The Slovak American Society of Washington, D.C.
and
Friends of Slovakia present:
“The American Formation of Czecho-Slovakia: the Cleveland Agreement and the Pittsburgh Pact”
by Prof. Gregory C. Ference, Salisbury University
Saturday, September 29th, 2:00 pm
Columbia Pike Branch Library
816 South Walter Reed Dr.
Arlington, VA
Admission is free, but RSVP is required, by 11 pm, Wednesday, September 26th, to rsvp@dcslovaks.org
With the outbreak of war in 1914, American Slovaks started looking for alternatives to remaining in Austria-Hungary.
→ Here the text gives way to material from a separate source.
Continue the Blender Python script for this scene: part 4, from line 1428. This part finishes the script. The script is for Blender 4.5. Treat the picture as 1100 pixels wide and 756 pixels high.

They eventually settled on an independent Czecho-Slovakia, but were afraid of assimilation by the larger Czech population in such a state. In October 1915, representatives of American Czechs and Slovaks met in Cleveland in order to end such fears and adopted an accord that called for Slovak autonomy in a joint republic. Yet, concerns remained. In May 1918, Tomáš G. Masaryk, the leader of the Czecho-Slovak liberation effort visited Pittsburgh. The American Slovaks wanted him to sign the Cleveland Agreement to allay their apprehensions about the joint union. Masaryk, however, believed it out of date and then wrote, to replace it, what became known as the Pittsburgh Pact. Although the leaders of the American Czechs and Slovaks enthusiastically endorsed the agreement, it soon caused much discord in the new Czechoslovakia.